“GOOD MORAL CHARACTER”
It is customary for naturalizing courts, in denying petitions, to add some phrase governing a later renewal; such as “without prejudice to renewal”; or “with prejudice to renewal before the expiration of five years from the date of this order of denial.” In absence of such a phrase the court passing upon the second petition—especially if the former denial was on the ground of “immoral character”—requires the lapse of at least five years and exceedingly good proof of reform. The law requires that the petitioner must show affirmatively not only that during the whole period of five years immediately preceding the date of his petition he has behaved as a person of good moral character, attached to the principles of the Constitution, etc., but that he is at the time of the petition such a person. Courts have been known to deny petitions for acts committed before the beginning of the five-year period, on the ground that they involved ineradicable moral turpitude. Judges have shown much liberality on this point, however; there was a case of an old homesteader who had spent several years in the penitentiary; but the judge inquired far enough into the history of the matter to learn that the man was convicted as the result of a conspiracy on the part of certain neighbors who wished to get his homestead.

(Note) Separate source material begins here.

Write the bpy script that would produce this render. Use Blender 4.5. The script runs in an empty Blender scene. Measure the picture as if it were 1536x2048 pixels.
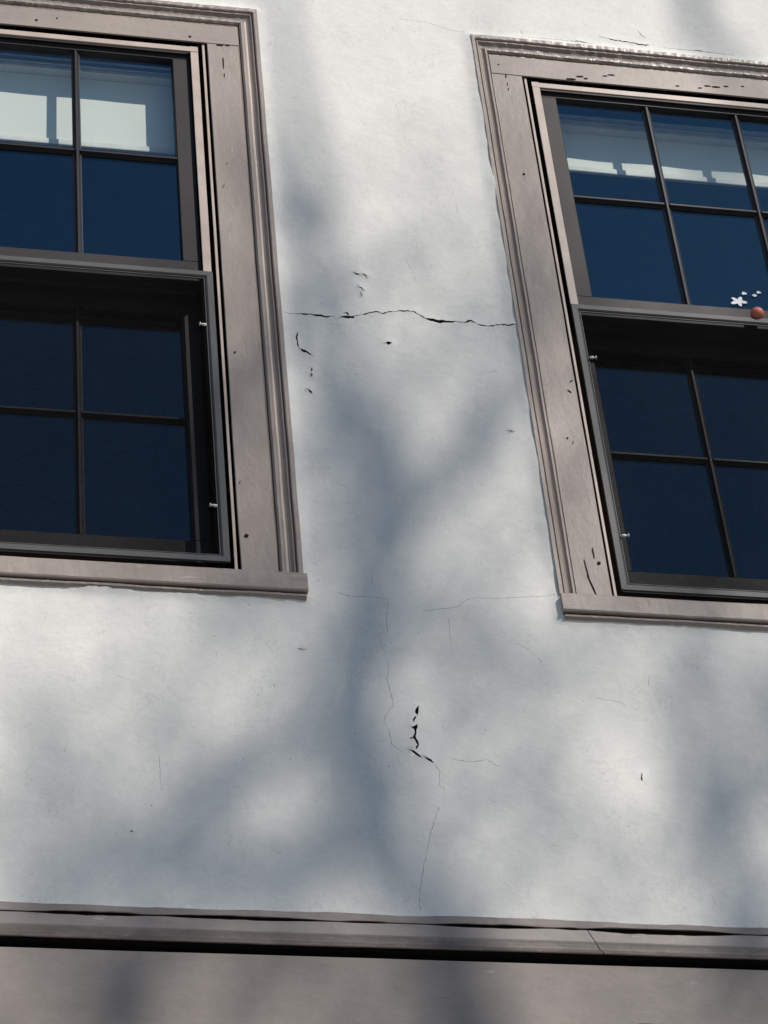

The latitude of the courts in this respect is very wide, and interesting slants are to be found in the decisions. There was a saloonkeeper in Chicago who participated in the then general custom of keeping liquor saloons open on Sunday in violation of the law, the policy of the city administration at that time being that of non-enforcement. There came a time when public sentiment required enforcement of the Sunday-closing law, and thereupon this man promptly obeyed the orders of the police to that effect. When his petition for naturalization came up, it was held that the consent of the authorities to his disobedience of the law was no excuse; a person who would accept the benefit of an evasion of the law could not be of “good moral character.”
Said the court:
If a rule were laid down that it is immoral to knowingly and willfully violate the law in a community where public sentiment approves the law, but not immoral in a community where public sentiment does not approve the law, it would be most disastrous to the good order and well-being of society.... That public officers charged with enforcement of the law do not do so cannot change the effect upon the moral character of a man who willfully and habitually violates it.[82]
This was a case in which the government succeeded in canceling a certificate already granted, and it shows, as do many others, what a severe gantlet the petitioner must run, and how his past is combed over before he can show that he is altogether qualified. Gerstein was required to wait before filing a second petition; the court said:
The order and decree of naturalization of the Superior Court [of Cook County, Illinois] is reversed and the application of appellee for citizenship denied, without prejudice to his right to file another application when time has removed the disqualification.